- Supplied material

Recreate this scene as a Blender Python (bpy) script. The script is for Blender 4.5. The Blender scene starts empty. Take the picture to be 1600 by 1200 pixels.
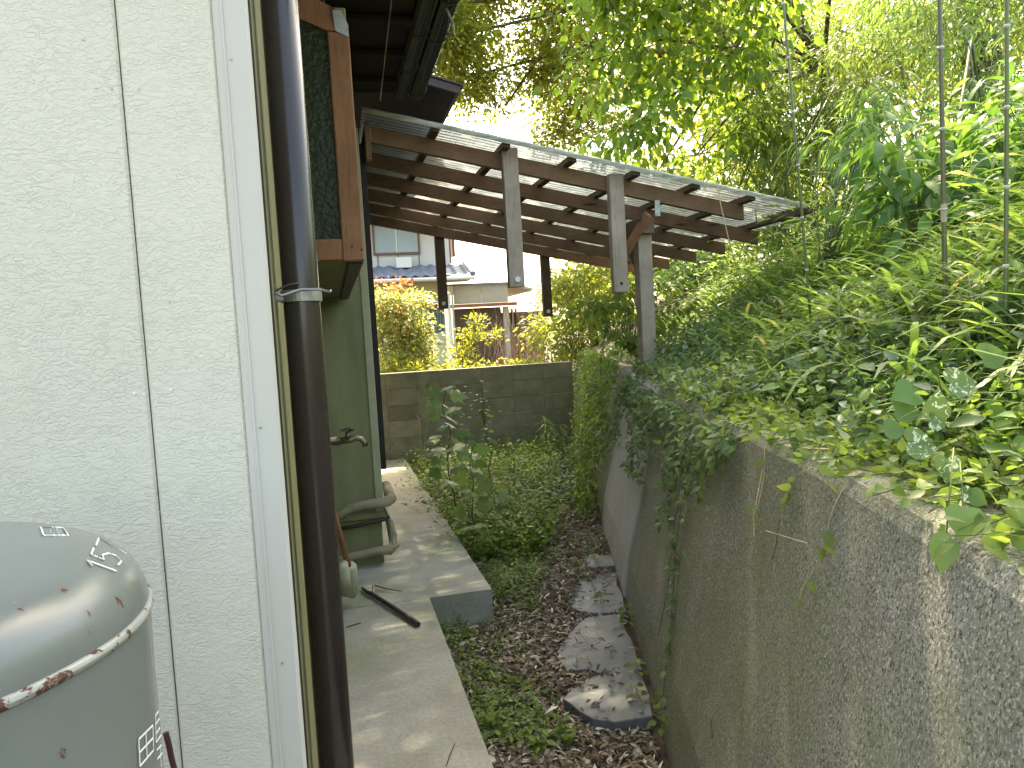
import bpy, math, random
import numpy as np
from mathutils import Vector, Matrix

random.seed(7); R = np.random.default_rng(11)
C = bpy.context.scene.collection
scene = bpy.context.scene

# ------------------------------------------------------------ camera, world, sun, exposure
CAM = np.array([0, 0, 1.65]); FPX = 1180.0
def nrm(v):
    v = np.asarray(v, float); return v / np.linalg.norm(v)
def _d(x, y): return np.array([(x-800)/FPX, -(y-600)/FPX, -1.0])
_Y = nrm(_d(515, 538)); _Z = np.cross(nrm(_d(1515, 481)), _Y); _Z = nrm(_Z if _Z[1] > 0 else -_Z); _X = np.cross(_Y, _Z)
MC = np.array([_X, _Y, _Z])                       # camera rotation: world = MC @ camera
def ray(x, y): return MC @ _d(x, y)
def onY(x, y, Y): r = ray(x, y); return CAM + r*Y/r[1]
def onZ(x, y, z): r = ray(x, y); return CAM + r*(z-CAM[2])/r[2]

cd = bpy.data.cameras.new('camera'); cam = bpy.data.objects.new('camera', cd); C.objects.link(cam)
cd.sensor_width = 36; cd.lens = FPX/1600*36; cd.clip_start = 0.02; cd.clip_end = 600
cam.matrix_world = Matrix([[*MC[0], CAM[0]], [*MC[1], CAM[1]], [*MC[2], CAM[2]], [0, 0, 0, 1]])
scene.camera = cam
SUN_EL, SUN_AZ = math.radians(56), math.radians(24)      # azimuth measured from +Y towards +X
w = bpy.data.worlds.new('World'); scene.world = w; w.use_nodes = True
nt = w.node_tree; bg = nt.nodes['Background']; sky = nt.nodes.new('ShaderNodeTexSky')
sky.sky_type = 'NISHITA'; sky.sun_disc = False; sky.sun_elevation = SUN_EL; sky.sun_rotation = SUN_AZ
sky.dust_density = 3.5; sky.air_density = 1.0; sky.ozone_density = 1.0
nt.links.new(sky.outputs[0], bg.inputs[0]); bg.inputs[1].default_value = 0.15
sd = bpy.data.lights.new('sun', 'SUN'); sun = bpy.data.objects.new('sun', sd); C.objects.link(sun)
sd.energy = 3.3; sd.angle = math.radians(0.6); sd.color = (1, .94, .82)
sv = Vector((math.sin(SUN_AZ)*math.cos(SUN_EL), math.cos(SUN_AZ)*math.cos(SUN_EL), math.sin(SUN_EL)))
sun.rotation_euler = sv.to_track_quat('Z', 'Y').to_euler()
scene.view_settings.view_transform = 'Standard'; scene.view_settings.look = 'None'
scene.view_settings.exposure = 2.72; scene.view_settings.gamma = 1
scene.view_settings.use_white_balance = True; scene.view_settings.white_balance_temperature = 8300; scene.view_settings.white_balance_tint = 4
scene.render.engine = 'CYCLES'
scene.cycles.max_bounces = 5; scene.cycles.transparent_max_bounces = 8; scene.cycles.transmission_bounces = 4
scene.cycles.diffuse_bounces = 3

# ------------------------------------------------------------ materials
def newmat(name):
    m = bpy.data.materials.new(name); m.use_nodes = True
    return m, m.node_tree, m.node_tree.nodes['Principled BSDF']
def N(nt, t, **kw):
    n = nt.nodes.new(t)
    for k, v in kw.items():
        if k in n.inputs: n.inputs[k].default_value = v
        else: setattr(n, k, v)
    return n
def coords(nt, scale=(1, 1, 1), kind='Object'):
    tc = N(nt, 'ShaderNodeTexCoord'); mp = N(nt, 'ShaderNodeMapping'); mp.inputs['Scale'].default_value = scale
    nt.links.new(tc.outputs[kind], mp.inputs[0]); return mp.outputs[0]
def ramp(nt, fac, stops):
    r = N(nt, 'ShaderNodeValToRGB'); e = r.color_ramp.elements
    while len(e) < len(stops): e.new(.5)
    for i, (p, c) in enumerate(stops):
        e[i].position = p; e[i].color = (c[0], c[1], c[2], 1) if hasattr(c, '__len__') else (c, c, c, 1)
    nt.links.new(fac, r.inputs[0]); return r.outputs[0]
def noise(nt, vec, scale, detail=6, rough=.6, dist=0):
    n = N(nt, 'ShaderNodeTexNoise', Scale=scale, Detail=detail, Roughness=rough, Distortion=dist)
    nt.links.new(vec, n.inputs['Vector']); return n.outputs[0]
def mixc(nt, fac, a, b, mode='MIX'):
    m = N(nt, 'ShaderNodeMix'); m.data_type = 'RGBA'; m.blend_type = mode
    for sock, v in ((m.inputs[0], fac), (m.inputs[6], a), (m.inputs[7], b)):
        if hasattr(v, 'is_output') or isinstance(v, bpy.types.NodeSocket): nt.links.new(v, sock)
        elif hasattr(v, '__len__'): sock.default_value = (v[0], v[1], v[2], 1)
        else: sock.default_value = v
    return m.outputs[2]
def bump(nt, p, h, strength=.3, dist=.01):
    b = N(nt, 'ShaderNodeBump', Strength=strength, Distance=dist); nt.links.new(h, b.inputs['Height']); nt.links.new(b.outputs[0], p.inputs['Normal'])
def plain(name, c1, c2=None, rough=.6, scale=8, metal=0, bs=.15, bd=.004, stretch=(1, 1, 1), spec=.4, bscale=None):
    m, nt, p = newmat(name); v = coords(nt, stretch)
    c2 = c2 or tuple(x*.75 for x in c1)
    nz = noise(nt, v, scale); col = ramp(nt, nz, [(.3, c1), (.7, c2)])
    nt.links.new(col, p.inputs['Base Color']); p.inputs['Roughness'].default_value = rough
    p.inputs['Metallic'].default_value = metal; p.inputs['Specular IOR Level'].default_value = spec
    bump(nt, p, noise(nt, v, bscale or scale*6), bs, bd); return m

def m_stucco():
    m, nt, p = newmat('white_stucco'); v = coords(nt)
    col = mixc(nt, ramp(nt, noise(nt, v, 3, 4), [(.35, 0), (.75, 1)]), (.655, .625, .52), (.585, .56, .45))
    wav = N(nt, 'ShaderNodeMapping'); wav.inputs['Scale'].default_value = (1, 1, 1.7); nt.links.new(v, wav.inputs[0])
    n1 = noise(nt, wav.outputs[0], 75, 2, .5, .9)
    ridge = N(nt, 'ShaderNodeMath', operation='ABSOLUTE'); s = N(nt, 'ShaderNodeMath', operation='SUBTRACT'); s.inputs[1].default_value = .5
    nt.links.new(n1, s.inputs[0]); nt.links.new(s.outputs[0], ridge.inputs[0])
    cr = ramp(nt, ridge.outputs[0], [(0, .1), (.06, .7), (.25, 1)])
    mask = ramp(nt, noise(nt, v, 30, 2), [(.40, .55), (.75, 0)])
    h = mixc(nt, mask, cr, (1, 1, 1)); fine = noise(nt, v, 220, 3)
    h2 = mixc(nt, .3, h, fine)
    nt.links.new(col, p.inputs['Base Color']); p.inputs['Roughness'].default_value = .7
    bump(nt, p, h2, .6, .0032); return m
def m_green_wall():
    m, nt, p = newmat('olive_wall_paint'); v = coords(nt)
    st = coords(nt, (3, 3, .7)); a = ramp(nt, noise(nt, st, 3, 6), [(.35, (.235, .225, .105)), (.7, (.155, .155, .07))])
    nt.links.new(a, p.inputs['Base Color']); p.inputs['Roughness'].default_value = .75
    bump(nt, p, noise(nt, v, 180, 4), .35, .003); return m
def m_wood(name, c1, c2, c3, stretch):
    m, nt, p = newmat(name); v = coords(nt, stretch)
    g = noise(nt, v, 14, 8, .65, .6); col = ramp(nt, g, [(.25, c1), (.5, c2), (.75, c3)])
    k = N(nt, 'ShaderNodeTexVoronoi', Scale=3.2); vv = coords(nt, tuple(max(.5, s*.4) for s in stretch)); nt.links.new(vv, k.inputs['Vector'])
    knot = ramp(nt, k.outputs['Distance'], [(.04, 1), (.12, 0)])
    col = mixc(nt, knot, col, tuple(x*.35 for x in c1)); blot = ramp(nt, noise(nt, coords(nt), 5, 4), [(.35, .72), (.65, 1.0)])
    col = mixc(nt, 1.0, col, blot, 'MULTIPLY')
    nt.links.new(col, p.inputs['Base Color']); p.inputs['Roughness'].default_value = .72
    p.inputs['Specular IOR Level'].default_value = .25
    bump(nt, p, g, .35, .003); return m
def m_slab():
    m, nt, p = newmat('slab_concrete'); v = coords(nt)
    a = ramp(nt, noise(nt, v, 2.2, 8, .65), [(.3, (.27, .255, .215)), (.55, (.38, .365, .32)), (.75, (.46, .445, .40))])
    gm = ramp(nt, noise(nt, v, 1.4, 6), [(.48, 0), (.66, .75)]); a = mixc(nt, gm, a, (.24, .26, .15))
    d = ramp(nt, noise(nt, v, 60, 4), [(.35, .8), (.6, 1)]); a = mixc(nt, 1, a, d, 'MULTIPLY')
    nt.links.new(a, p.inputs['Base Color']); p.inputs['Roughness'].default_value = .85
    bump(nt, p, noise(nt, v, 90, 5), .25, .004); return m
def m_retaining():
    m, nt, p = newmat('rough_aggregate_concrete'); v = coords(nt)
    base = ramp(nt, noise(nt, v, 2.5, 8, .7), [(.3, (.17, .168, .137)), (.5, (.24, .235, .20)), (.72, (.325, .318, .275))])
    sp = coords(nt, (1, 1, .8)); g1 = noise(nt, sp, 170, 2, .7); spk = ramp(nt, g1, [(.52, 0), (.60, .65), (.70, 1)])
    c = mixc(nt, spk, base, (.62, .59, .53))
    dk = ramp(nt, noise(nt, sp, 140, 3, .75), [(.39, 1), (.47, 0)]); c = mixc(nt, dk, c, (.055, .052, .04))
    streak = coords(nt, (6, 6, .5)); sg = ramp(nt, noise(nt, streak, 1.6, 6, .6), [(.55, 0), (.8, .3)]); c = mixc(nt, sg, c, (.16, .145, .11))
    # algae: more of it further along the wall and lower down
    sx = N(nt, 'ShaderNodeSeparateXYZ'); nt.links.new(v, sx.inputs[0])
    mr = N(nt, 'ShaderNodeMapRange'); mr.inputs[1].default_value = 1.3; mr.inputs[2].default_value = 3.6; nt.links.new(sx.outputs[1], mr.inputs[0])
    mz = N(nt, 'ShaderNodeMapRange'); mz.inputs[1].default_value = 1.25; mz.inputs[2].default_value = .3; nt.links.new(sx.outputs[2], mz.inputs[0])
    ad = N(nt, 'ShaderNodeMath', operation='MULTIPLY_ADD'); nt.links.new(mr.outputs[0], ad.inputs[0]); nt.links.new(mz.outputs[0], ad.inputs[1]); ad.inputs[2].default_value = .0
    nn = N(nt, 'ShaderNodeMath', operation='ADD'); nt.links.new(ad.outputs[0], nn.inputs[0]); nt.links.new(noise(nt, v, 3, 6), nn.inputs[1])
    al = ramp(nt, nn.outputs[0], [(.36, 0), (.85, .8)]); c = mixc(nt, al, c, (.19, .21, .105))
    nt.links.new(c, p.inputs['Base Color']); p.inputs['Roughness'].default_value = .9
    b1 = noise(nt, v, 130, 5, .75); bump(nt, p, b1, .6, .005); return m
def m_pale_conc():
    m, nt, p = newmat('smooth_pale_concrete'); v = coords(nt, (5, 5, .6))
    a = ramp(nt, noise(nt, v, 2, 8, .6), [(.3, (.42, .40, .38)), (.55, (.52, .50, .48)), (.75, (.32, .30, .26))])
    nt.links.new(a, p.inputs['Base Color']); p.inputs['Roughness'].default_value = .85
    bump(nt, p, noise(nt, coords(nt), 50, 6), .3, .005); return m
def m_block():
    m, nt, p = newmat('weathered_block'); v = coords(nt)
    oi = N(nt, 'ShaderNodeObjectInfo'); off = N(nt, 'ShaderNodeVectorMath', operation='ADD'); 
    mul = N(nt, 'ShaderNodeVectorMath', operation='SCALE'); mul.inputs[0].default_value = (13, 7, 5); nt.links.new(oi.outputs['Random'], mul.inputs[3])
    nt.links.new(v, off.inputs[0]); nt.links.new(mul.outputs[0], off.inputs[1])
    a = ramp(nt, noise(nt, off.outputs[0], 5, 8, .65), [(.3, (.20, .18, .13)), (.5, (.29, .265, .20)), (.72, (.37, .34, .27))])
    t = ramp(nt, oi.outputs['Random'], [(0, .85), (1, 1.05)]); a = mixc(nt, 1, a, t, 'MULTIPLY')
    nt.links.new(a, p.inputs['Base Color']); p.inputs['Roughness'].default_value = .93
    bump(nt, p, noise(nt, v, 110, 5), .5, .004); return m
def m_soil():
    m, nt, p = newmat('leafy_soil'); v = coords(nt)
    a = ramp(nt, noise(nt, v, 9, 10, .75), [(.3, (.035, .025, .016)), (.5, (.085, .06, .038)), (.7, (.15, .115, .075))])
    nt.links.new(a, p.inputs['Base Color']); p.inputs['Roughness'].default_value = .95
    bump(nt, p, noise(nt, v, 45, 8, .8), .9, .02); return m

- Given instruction
Copy nothing but the lines from the top of the material through the line holding "def onZ(x, y, z): r", exactly as written; omit pictures.

- Output of the task
Recreate this scene as a Blender Python (bpy) script. The script is for Blender 4.5. The Blender scene starts empty. Take the picture to be 1600 by 1200 pixels.
import bpy, math, random
import numpy as np
from mathutils import Vector, Matrix

random.seed(7); R = np.random.default_rng(11)
C = bpy.context.scene.collection
scene = bpy.context.scene

# ------------------------------------------------------------ camera, world, sun, exposure
CAM = np.array([0, 0, 1.65]); FPX = 1180.0
def nrm(v):
    v = np.asarray(v, float); return v / np.linalg.norm(v)
def _d(x, y): return np.array([(x-800)/FPX, -(y-600)/FPX, -1.0])
_Y = nrm(_d(515, 538)); _Z = np.cross(nrm(_d(1515, 481)), _Y); _Z = nrm(_Z if _Z[1] > 0 else -_Z); _X = np.cross(_Y, _Z)
MC = np.array([_X, _Y, _Z])                       # camera rotation: world = MC @ camera
def ray(x, y): return MC @ _d(x, y)
def onY(x, y, Y): r = ray(x, y); return CAM + r*Y/r[1]
def onZ(x, y, z): r = ray(x, y); return CAM + r*(z-CAM[2])/r[2]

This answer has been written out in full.